I discovered the music of John Prine when I was in college. My mother was teaching Interior Design in Morehead, Kentucky and I found a tape in the campus bookstore on one of my many trips to see her. My favorite of his songs is Grandpa Was A Carpenter but the song Paradise stuck with me too. There's a line in the song - "and there's a backward old town that's often remembered so many times that my memories are worn." That part of the song has been running through my head for days, so much so that I finally had to go to i-tunes and download it.

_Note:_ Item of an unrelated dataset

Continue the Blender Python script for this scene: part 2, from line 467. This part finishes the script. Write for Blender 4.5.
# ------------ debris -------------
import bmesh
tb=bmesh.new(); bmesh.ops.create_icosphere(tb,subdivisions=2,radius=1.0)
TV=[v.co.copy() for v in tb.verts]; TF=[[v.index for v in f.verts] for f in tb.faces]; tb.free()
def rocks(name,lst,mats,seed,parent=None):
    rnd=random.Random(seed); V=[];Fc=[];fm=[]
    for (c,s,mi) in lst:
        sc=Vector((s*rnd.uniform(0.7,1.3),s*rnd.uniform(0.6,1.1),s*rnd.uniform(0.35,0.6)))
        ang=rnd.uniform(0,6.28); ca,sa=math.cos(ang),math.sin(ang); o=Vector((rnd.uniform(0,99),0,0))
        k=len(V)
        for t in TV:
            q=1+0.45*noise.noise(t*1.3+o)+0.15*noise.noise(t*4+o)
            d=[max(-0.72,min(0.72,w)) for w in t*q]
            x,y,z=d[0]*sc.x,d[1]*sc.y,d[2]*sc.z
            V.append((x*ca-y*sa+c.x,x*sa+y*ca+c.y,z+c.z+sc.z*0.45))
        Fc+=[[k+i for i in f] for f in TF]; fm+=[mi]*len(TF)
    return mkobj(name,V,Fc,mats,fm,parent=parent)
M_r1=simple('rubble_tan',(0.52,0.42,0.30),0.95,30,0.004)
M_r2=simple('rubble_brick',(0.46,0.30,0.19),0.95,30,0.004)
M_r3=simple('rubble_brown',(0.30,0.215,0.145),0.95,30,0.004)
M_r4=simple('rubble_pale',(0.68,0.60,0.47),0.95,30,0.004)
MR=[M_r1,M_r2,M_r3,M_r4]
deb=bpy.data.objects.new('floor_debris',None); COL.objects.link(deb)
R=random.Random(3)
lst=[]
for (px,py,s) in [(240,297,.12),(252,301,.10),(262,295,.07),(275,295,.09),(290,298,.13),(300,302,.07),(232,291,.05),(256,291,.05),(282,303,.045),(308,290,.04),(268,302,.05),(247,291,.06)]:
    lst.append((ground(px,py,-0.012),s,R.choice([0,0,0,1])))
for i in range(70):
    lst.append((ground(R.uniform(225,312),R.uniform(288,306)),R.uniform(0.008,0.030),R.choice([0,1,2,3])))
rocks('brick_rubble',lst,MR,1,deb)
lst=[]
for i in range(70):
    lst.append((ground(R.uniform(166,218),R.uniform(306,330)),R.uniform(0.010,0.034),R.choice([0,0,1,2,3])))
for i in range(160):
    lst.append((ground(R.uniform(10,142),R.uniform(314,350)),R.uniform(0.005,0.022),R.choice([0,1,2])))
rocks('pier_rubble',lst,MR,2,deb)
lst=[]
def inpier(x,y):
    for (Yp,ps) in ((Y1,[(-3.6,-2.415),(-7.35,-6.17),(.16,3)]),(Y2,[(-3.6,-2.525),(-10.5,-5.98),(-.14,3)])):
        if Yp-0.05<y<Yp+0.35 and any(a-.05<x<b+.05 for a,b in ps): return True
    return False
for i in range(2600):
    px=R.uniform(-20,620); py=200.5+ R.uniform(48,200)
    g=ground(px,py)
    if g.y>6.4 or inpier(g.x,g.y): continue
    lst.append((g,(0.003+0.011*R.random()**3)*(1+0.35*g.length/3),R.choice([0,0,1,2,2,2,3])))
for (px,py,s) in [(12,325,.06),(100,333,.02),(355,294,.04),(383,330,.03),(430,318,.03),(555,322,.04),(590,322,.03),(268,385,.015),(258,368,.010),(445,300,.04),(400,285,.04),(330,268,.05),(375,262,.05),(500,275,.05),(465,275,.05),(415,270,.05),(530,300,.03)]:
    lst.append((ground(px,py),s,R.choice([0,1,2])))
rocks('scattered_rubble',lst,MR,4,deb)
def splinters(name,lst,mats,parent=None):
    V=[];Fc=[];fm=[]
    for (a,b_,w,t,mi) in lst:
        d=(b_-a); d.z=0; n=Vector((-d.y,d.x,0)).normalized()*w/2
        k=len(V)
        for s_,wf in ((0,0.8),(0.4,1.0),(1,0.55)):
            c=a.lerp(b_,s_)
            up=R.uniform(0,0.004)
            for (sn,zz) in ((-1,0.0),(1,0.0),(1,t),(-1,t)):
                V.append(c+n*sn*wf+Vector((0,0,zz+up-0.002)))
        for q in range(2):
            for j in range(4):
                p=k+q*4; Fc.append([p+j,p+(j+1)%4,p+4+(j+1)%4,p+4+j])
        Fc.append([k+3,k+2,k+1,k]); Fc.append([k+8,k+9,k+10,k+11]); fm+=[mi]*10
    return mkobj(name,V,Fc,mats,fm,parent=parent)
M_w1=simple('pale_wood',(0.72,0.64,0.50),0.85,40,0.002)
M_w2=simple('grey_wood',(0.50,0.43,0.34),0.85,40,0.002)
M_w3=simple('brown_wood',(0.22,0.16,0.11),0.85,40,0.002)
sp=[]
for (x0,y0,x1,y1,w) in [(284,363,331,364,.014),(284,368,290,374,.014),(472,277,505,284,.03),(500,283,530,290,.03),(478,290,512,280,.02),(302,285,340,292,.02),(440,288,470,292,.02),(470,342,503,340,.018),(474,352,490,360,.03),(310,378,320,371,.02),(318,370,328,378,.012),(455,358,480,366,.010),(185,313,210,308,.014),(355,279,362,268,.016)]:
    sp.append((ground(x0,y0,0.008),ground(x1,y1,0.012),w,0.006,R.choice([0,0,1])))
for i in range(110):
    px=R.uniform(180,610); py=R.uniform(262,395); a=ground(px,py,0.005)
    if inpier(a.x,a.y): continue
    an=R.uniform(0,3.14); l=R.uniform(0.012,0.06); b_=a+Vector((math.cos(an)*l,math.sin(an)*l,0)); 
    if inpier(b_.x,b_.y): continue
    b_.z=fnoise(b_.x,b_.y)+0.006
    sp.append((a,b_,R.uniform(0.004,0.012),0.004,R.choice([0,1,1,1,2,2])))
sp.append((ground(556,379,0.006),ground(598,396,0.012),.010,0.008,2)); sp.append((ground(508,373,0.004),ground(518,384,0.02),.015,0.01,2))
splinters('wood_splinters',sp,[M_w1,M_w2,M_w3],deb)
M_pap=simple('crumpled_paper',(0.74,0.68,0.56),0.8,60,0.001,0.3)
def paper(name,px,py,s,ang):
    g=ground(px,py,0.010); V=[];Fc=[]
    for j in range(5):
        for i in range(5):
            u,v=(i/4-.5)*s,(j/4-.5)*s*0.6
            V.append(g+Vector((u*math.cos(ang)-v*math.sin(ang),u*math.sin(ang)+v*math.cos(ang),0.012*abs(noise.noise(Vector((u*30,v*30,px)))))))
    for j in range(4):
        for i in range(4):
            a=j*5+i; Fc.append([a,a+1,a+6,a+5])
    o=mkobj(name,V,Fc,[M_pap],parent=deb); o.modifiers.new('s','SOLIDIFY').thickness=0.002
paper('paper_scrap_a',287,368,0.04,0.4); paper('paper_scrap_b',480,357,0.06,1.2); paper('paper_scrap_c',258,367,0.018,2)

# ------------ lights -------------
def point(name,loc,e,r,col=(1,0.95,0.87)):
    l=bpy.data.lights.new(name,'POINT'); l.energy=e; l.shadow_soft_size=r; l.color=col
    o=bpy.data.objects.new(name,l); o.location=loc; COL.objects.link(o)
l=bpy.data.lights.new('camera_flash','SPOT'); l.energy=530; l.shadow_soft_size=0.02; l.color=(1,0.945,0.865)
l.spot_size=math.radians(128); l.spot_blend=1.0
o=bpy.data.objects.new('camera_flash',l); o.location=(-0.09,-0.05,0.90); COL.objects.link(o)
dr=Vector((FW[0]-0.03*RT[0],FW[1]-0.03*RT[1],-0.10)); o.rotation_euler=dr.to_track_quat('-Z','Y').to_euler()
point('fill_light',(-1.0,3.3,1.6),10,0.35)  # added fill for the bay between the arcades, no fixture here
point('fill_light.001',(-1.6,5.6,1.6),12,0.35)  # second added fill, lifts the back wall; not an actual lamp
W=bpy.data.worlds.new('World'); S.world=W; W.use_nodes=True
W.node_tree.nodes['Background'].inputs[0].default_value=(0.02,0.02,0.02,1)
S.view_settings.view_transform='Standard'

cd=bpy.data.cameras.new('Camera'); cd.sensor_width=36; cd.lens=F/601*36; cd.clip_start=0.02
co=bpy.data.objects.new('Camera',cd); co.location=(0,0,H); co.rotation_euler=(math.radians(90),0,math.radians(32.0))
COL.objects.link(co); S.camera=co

I wore the original tape out listening to it over and over as I drove from Knoxville to Kentucky and back home again.
Paradise
by John Prine
When I was a child my family would travel
Down to Western Kentucky where my parents were born
And there's a backwards old town that's often remembered
So many times that my memories are worn.
And daddy won't you take me back to Muhlenberg County
Down by the Green River where Paradise lay
Well, I'm sorry my son, but you're too late in asking
Mister Peabody's coal train has hauled it away
Well, sometimes we'd travel right down the Green River
To the abandoned old prison down by Adrie Hill
Where the air smelled like snakes and we'd shoot with our pistols
But empty pop bottles was all we would kill.
Chorus
Then the coal company came with the world's largest shovel
And they tortured the timber and stripped all the land
Well, they dug for their coal till the land was forsaken
Then they wrote it all down as the progress of man.
Chorus
When I die let my ashes float down the Green River
Let my soul roll on up to the Rochester dam
I'll be halfway to Heaven with Paradise waitin'
Just five miles away from wherever I am.